Question

In the following example, can the segment joining the given point form a triangle? If triangle is formed, state the type of the triangle considering side of the triangle.

 P(–2, –6) , Q(–4, –2), R(–5, 0)

Answer 1

 P(–2, –6) , Q(–4, –2), R(–5, 0)

By distance formula,

\[\mathrm{d}(\mathrm{P},\mathrm{Q}) = \sqrt{(x_{2}-x_{1})^{2}+(y_{2}-y_{1})^{2}}\]

= \[\sqrt{[-4-(-2)]^{2}+[-2-(-6)]^{2}}\]

= \[\sqrt{\left(-4+2\right)^{2}+\left(-2+6\right)^{2}}\]

= \[\sqrt{\left(-2\right)^{2}+4^{2}}\]

= \[\sqrt{4+16}\]

= \[\sqrt{20}\]

∴ d(P, Q) = \[2\sqrt{5}\]          ...(i)

\[\mathrm{d}(\mathrm{Q},\mathrm{R})=\sqrt{(x_{2}-x_{1})^{2}+(y_{2}-y_{1})^{2}}\]

= \[\sqrt{\left[-5-(-4)\right]^{2}+\left[0-(-2)\right]^{2}}\]

= \[\sqrt{\left(-5+4\right)^{2}+\left(0+2\right)^{2}}\]

= \[\sqrt{(-1)^{2}+2^{2}}\]

= \[\sqrt{1 + 4}\]

∴ d(Q, R) = \[\sqrt{5}\]           ...(ii)

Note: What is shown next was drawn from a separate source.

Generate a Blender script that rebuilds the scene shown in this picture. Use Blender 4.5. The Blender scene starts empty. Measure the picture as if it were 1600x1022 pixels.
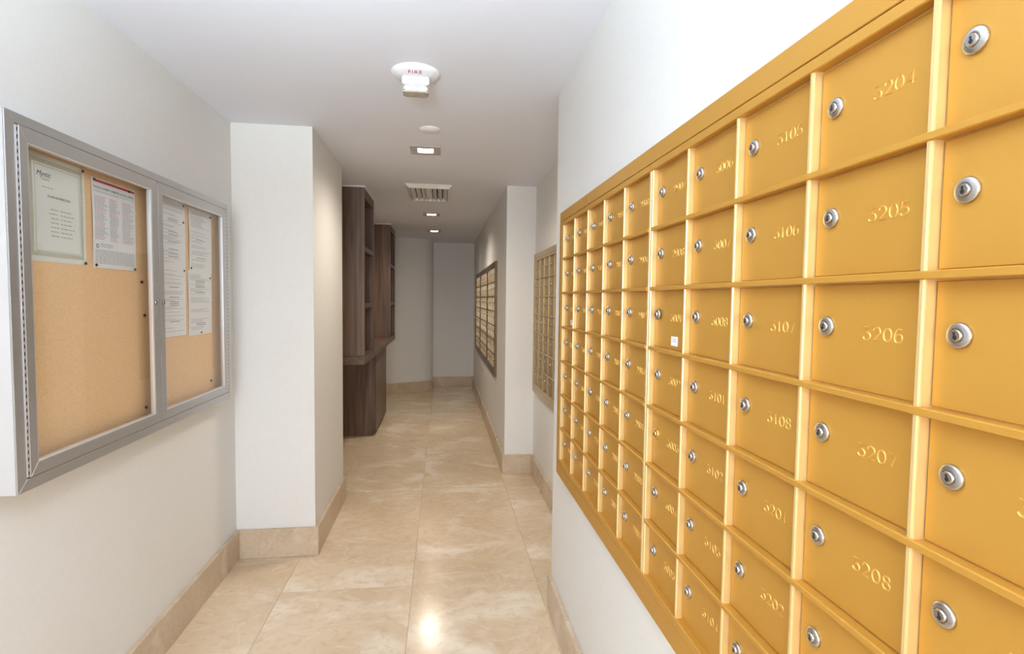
import bpy, bmesh, math, random
from mathutils import Matrix, Vector
random.seed(7)
S = bpy.context.scene
COL = S.collection

# ------------------------------------------------------------------ camera
YAW, PITCH, ROLL, FPX, CAMH = math.radians(7.5178), math.radians(-2.9459), math.radians(0.6707), 822.4173, 1.4637
fw = Vector((math.sin(YAW)*math.cos(PITCH), math.cos(YAW)*math.cos(PITCH), math.sin(PITCH)))
rt = Vector((math.cos(YAW), -math.sin(YAW), 0)); up = rt.cross(fw)
r2 = rt*math.cos(ROLL) + up*math.sin(ROLL); u2 = r2.cross(fw)
cam = bpy.data.cameras.new('camera'); cam.sensor_width = 36; cam.lens = FPX/1600*36; cam.clip_start = 0.02
camo = bpy.data.objects.new('camera', cam); COL.objects.link(camo)
M4 = Matrix((r2, u2, -fw)).transposed().to_4x4(); M4.translation = (0, 0, CAMH); camo.matrix_world = M4
S.camera = camo

# ------------------------------------------------------------------ world, lights, exposure
w = bpy.data.worlds.new('world'); S.world = w; w.use_nodes = True
w.node_tree.nodes['Background'].inputs[0].default_value = (0.82, 0.90, 1.0, 1)
w.node_tree.nodes['Background'].inputs[1].default_value = 1.0
S.view_settings.view_transform = 'Standard'; S.view_settings.look = 'None'
S.view_settings.gamma = 1; S.view_settings.use_curve_mapping = False
S.view_settings.exposure = 0.58

def area(name, loc, target, sx, sy, power, col):
    l = bpy.data.lights.new(name, 'AREA'); l.shape = 'RECTANGLE'; l.size = sx; l.size_y = sy
    l.energy = power; l.color = col
    o = bpy.data.objects.new(name, l); COL.objects.link(o); o.location = loc
    o.rotation_euler = (Vector(target)-Vector(loc)).to_track_quat('-Z', 'Y').to_euler()
    return o
area('window_daylight', (-0.3, -2.6, 1.5), (-0.3, 3.0, 1.5), 1.5, 1.5, 48, (0.94, 0.96, 1.0))
bf = bpy.data.lights.new('bounce_flash', 'SPOT'); bf.energy = 212; bf.color = (0.62, 0.82, 1.0); bf.spot_size = math.radians(104); bf.spot_blend = 0.7; bf.shadow_soft_size = 0.12
bfo = bpy.data.objects.new('bounce_flash', bf); COL.objects.link(bfo); bfo.location = (-0.35, -0.2, 1.72)
bfo.rotation_euler = (Vector((-0.38, 0.26, 2.4))-bfo.location).to_track_quat('-Z', 'Y').to_euler()
area('overhead_fill', (-0.3, -0.9, 2.38), (-0.3, -0.9, 0), 0.7, 0.7, 5, (1.0, 0.98, 0.95))  # added unseen fill that brightens the near floor and ledge tops

# ------------------------------------------------------------------ materials
def srgb(r, g, b):
    f = lambda c: ((c/255)/12.92 if c/255 <= 0.04045 else (((c/255)+0.055)/1.055)**2.4)
    return (f(r), f(g), f(b), 1)

def mat(name, col, rough=0.5, metal=0.0, noise=None, bump=None, spec=0.5, coat=0.0, emit=None):
    """noise = (scale xyz, detail, amount, colour2); bump = (scale xyz, strength, distance)"""
    m = bpy.data.materials.new(name); m.use_nodes = True
    N, L = m.node_tree.nodes, m.node_tree.links
    b = N['Principled BSDF']
    b.inputs['Base Color'].default_value = col; b.inputs['Roughness'].default_value = rough
    b.inputs['Metallic'].default_value = metal; b.inputs['Specular IOR Level'].default_value = spec
    b.inputs['Coat Weight'].default_value = coat; b.inputs['Coat Roughness'].default_value = 0.12
    if emit:
        b.inputs['Emission Color'].default_value = emit[0]; b.inputs['Emission Strength'].default_value = emit[1]
    tc = N.new('ShaderNodeTexCoord')
    def nz(sc, det):
        mp = N.new('ShaderNodeMapping'); mp.inputs['Scale'].default_value = sc
        L.new(tc.outputs['Object'], mp.inputs['Vector'])
        n = N.new('ShaderNodeTexNoise'); n.inputs['Scale'].default_value = 1; n.inputs['Detail'].default_value = det
        L.new(mp.outputs[0], n.inputs['Vector']); return n
    if noise:
        n = nz(noise[0], noise[1]); mx = N.new('ShaderNodeMix'); mx.data_type = 'RGBA'
        mx.inputs['A'].default_value = col; mx.inputs['B'].default_value = noise[3]
        r = N.new('ShaderNodeMapRange'); r.inputs['From Min'].default_value = 0.35; r.inputs['From Max'].default_value = 0.65
        r.inputs['To Max'].default_value = noise[2]
        L.new(n.outputs['Fac'], r.inputs['Value']); L.new(r.outputs[0], mx.inputs['Factor'])
        L.new(mx.outputs['Result'], b.inputs['Base Color'])
    if bump:
        n = nz(bump[0], 3); bp = N.new('ShaderNodeBump'); bp.inputs['Strength'].default_value = bump[1]
        bp.inputs['Distance'].default_value = bump[2]
        L.new(n.outputs['Fac'], bp.inputs['Height']); L.new(bp.outputs[0], b.inputs['Normal'])
    return m

def marble(name, base, dark, light, rough, grain=1.0):
    m = bpy.data.materials.new(name); m.use_nodes = True
    N, L = m.node_tree.nodes, m.node_tree.links; b = N['Principled BSDF']
    tc = N.new('ShaderNodeTexCoord'); oi = N.new('ShaderNodeObjectInfo')
    cb = N.new('ShaderNodeCombineXYZ')
    mu = N.new('ShaderNodeMath'); mu.operation = 'MULTIPLY'; mu.inputs[1].default_value = 37.0
    L.new(oi.outputs['Random'], mu.inputs[0]); L.new(mu.outputs[0], cb.inputs[0]); L.new(mu.outputs[0], cb.inputs[1])
    ad = N.new('ShaderNodeVectorMath'); ad.operation = 'ADD'
    L.new(tc.outputs['Object'], ad.inputs[0]); L.new(cb.outputs[0], ad.inputs[1])
    def noise(sc, det, dist=0.0, stretch=(1, 1, 1)):
        mp = N.new('ShaderNodeMapping'); mp.inputs['Scale'].default_value = stretch; mp.inputs['Rotation'].default_value = (0, 0, 0.5)
        L.new(ad.outputs[0], mp.inputs['Vector'])
        n = N.new('ShaderNodeTexNoise'); n.inputs['Scale'].default_value = sc; n.inputs['Detail'].default_value = det
        n.inputs['Distortion'].default_value = dist; L.new(mp.outputs[0], n.inputs['Vector']); return n
    def mix(a, bcol, fac, amt, lo, hi):
        r = N.new('ShaderNodeMapRange'); r.inputs['From Min'].default_value = lo; r.inputs['From Max'].default_value = hi
        r.inputs['To Max'].default_value = amt; L.new(fac, r.inputs['Value'])
        mx = N.new('ShaderNodeMix'); mx.data_type = 'RGBA'; L.new(r.outputs[0], mx.inputs['Factor'])
        if isinstance(a, tuple): mx.inputs['A'].default_value = a
        else: L.new(a, mx.inputs['A'])
        mx.inputs['B'].default_value = bcol; return mx.outputs['Result']
    c = mix(base, dark, noise(2.2*grain, 6, 0.6).outputs['Fac'], 0.55, 0.42, 0.68)
    c = mix(c, light, noise(1.6*grain, 7, 1.4, (1, 1.35, 1)).outputs['Fac'], 0.75, 0.54, 0.68)
    nv = noise(2.6*grain, 5, 1.8, (1, 1.3, 1))
    ab = N.new('ShaderNodeMath'); ab.operation = 'SUBTRACT'; ab.inputs[1].default_value = 0.5; L.new(nv.outputs['Fac'], ab.inputs[0])
    a2 = N.new('ShaderNodeMath'); a2.operation = 'ABSOLUTE'; L.new(ab.outputs[0], a2.inputs[0])
    a3 = N.new('ShaderNodeMath'); a3.operation = 'MULTIPLY'; a3.inputs[1].default_value = -1; L.new(a2.outputs[0], a3.inputs[0])
    c = mix(c, light, a3.outputs[0], 0.28, -0.02, 0.0)
    c = mix(c, dark, noise(22*grain, 8, 0.5, (1, 1.15, 1)).outputs['Fac'], 0.45, 0.5, 0.72)
    L.new(c, b.inputs['Base Color']); b.inputs['Specular IOR Level'].default_value = 0.36
    nr = noise(3, 3); rr = N.new('ShaderNodeMapRange'); rr.inputs['To Min'].default_value = rough*0.8; rr.inputs['To Max'].default_value = rough*1.3
    L.new(nr.outputs['Fac'], rr.inputs['Value']); L.new(rr.outputs[0], b.inputs['Roughness'])
    return m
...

\[\mathrm{d}(\mathrm{P},\mathrm{R})= \sqrt{\left(x_{2}-x_{1}\right)^{2}+\left(y_{2}-y_{1}\right)^{2}}\]

= \[\sqrt{\left[-5-(-2)\right]^{2}+\left[0-(-6)\right]^{2}}\]

= \[\sqrt{\left(-5+2\right)^{2}+\left(0+6\right)^{2}}\]

= \[\sqrt{\left(-3\right)^{2}+6^{2}}\]

= \[\sqrt{9 + 36}\]

= \[\sqrt{45}\]

= \[3\sqrt{5}\]

∴ d (P, R) = \[3\sqrt{5}\]           ...(iii)

On adding (i) and (ii),

∴ d(P, Q) + d(Q, R) = \[2\sqrt{5}\] + \[\sqrt{5}\] 

= \[3\sqrt{5}\]

∴ d(P, Q) + d(Q, R) = d (P, R)          …[From (iii)]

∴ Points P, Q, and R are collinear points.

We cannot construct a triangle through 3 collinear points.

∴ The segments joining the points P, Q and R will not form a triangle.